__WHAT YOU ARE ASKED TO DO__: Exactly the lines from the start of the data below through the line that contains "from mathutils import" are to be copied, with pictures left out.

__PROVIDED MATERIAL__:
..............................
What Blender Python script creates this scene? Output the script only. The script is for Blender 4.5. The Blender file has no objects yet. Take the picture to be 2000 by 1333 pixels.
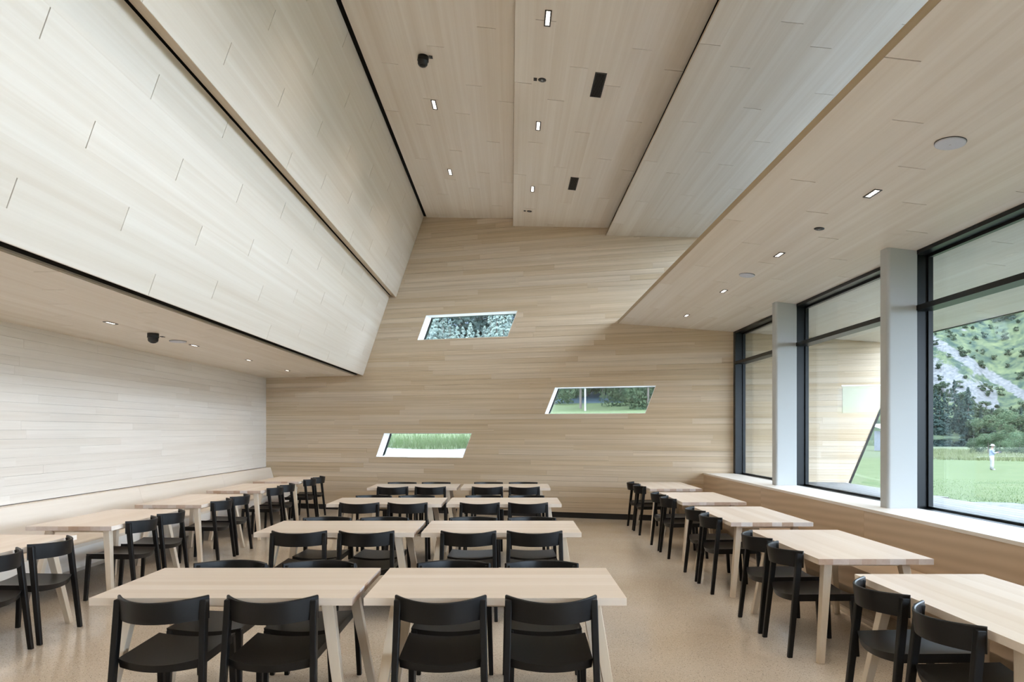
import bpy, bmesh, math, random
from mathutils import Vector, Matrix, noise as mnoise

sc = bpy.context.scene
col = sc.collection
R = random.Random(7)

# ------------------------------------------------------------------ camera, sky, exposure
HC = 1.6305                       # eye height
cam_d = bpy.data.cameras.new('camera')
cam = bpy.data.objects.new('camera', cam_d)
col.objects.link(cam)
cam.location = (0, 0, HC)
cam.rotation_euler = (math.radians(90), 0, 0)
cam_d.sensor_width = 36.0
cam_d.lens = 24.0 * 1333.0 / 1333.333
cam_d.shift_x = (1000 - 998) / 2000.0
cam_d.shift_y = (842 - 666.5) / 2000.0
cam_d.clip_start = 0.05
cam_d.clip_end = 4000
sc.camera = cam

SKY = (0.80, 0.93, 1.13)
SKY_STRENGTH = 6.4
LAMP = 3.3                        # watts of each small recessed lamp
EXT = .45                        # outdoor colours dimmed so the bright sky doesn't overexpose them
world = bpy.data.worlds.new('overcast_sky')
sc.world = world
world.use_nodes = True
bg = world.node_tree.nodes['Background']
bg.inputs[0].default_value = (*SKY, 1)
bg.inputs[1].default_value = SKY_STRENGTH

sc.view_settings.view_transform = 'Standard'
sc.view_settings.look = 'None'
sc.view_settings.gamma = 1.0
sc.view_settings.use_curve_mapping = False
sc.view_settings.exposure = 1.18
try:
    sc.cycles.max_bounces = 8
    sc.cycles.diffuse_bounces = 4
    sc.cycles.transparent_max_bounces = 16
    sc.cycles.use_denoising = True
    sc.cycles.caustics_reflective = False
    sc.cycles.caustics_refractive = False
    sc.cycles.adaptive_threshold = .11
    sc.cycles.sample_clamp_indirect = 6.0
except Exception:
    pass

# ------------------------------------------------------------------ helpers
def tag(o, label=None, cat=None, group=None, kind=None):
    if label: o['label'] = label
    if cat: o['category'] = cat
    if group: o['group'] = group
    if kind: o['kind'] = kind
    return o

def link(o, parent=None):
    col.objects.link(o)
    if parent is not None:
        o.parent = parent
    return o

def empty(name, loc=(0, 0, 0), rz=0.0, parent=None):
    o = bpy.data.objects.new(name, None)
    o.empty_display_size = 0.1
    o.location = loc
    o.rotation_euler = (0, 0, rz)
    return link(o, parent)

def mesh_obj(name, me, mat=None, parent=None):
    if mat is not None and len(me.materials) == 0:
        me.materials.append(mat)
    return link(bpy.data.objects.new(name, me), parent)

def pyd(name, verts, faces, mat=None, parent=None, smooth=False, up=False):
    me = bpy.data.meshes.new(name)
    me.from_pydata([tuple(v) for v in verts], [], faces)
    me.validate()
    bm = bmesh.new(); bm.from_mesh(me)
    bmesh.ops.recalc_face_normals(bm, faces=bm.faces[:])
    if up:
        bm.normal_update()
        for fc in bm.faces:
            if fc.normal.z < 0: fc.normal_flip()
    bm.to_mesh(me); bm.free()
    if smooth:
        for p in me.polygons: p.use_smooth = True
    return mesh_obj(name, me, mat, parent)

BOXF = [(0, 1, 2, 3), (4, 7, 6, 5), (0, 4, 5, 1), (1, 5, 6, 2), (2, 6, 7, 3), (3, 7, 4, 0)]
def boxv(x0, x1, y0, y1, z0, z1):
    return [(x0, y0, z0), (x1, y0, z0), (x1, y1, z0), (x0, y1, z0),
            (x0, y0, z1), (x1, y0, z1), (x1, y1, z1), (x0, y1, z1)]

class MB:
    """collects pieces of ONE thing/part"""
    def __init__(s): s.v = []; s.f = []
    def hexa(s, vs):
        n = len(s.v); s.v += [tuple(v) for v in vs]
        s.f += [tuple(i + n for i in f) for f in BOXF]; return s
    def box(s, *a): return s.hexa(boxv(*a))
    def prism(s, poly, off):
        """poly: list of 3d points, extruded by vector off"""
        n = len(s.v); k = len(poly)
        s.v += [tuple(p) for p in poly] + [tuple(Vector(p) + Vector(off)) for p in poly]
        s.f.append(tuple(range(n, n + k))); s.f.append(tuple(range(n + 2 * k - 1, n + k - 1, -1)))
        for i in range(k):
            j = (i + 1) % k
            s.f.append((n + i, n + j, n + k + j, n + k + i))
        return s
    def lathe(s, prof, seg=20, c=(0, 0, 0)):
        n = len(s.v); m = len(prof)
        for (r, z) in prof:
            for k in range(seg):
                a = 2 * math.pi * k / seg
                s.v.append((c[0] + r * math.cos(a), c[1] + r * math.sin(a), c[2] + z))
        for i in range(m - 1):
            for k in range(seg):
                j = (k + 1) % seg
                s.f.append((n + i * seg + k, n + i * seg + j, n + (i + 1) * seg + j, n + (i + 1) * seg + k))
        s.f.append(tuple(n + k for k in range(seg))); s.f.append(tuple(n + (m - 1) * seg + k for k in reversed(range(seg))))
        return s
    def build(s, name, mat, parent=None, smooth=False):
        return pyd(name, s.v, s.f, mat, parent, smooth)

def bevel_mesh(me, w, seg=2):
    bm = bmesh.new(); bm.from_mesh(me)
    bmesh.ops.bevel(bm, geom=bm.edges[:], offset=w, segments=seg, affect='EDGES', profile=0.5)
    bm.to_mesh(me); bm.free()
    for p in me.polygons: p.use_smooth = False

_cubes = {}
def cube_mesh(mat):
    if mat.name not in _cubes:
        me = bpy.data.meshes.new('board_' + mat.name)
        me.from_pydata(boxv(-.5, .5, -.5, .5, -.5, .5), [], [tuple(reversed(f)) for f in BOXF])
        me.materials.append(mat)
        _cubes[mat.name] = me
    return _cubes[mat.name]

def board(name, mat, parent, centre, size, rot=(0, 0, 0)):
    o = bpy.data.objects.new(name, cube_mesh(mat))
    o.location = centre; o.scale = size; o.rotation_euler = rot
    return link(o, parent)

# ------------------------------------------------------------------ materials
def new_mat(name):
    m = bpy.data.materials.new(name); m.use_nodes = True
    nt = m.node_tree
    return m, nt, nt.nodes['Principled BSDF']

def N(nt, typ, **kw):
    n = nt.nodes.new(typ)
    for k, v in kw.items(): setattr(n, k, v)
    return n

def simple(name, rgb, rough=0.5, spec=0.5, metal=0.0, noise=0.0, nscale=8.0):
    m, nt, p = new_mat(name)
    p.inputs['Base Color'].default_value = (*rgb, 1)
    p.inputs['Roughness'].default_value = rough
    p.inputs['Specular IOR Level'].default_value = spec
    p.inputs['Metallic'].default_value = metal
    if noise > 0:
        g = N(nt, 'ShaderNodeNewGeometry'); t = N(nt, 'ShaderNodeTexNoise')
        t.inputs['Scale'].default_value = nscale; t.inputs['Detail'].default_value = 5
        nt.links.new(g.outputs['Position'], t.inputs['Vector'])
        r = N(nt, 'ShaderNodeValToRGB')
        r.color_ramp.elements[0].position = .3; r.color_ramp.elements[1].position = .7
        r.color_ramp.elements[0].color = (*[c * (1 - noise) for c in rgb], 1)
        r.color_ramp.elements[1].color = (*[min(1, c * (1 + noise)) for c in rgb], 1)
        nt.links.new(t.outputs['Fac'], r.inputs['Fac']); nt.links.new(r.outputs['Color'], p.inputs['Base Color'])
    return m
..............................
__COMPLETED TASK__:
What Blender Python script creates this scene? Output the script only. The script is for Blender 4.5. The Blender file has no objects yet. Take the picture to be 2000 by 1333 pixels.
import bpy, bmesh, math, random
from mathutils import Vector, Matrix, noise as mnoise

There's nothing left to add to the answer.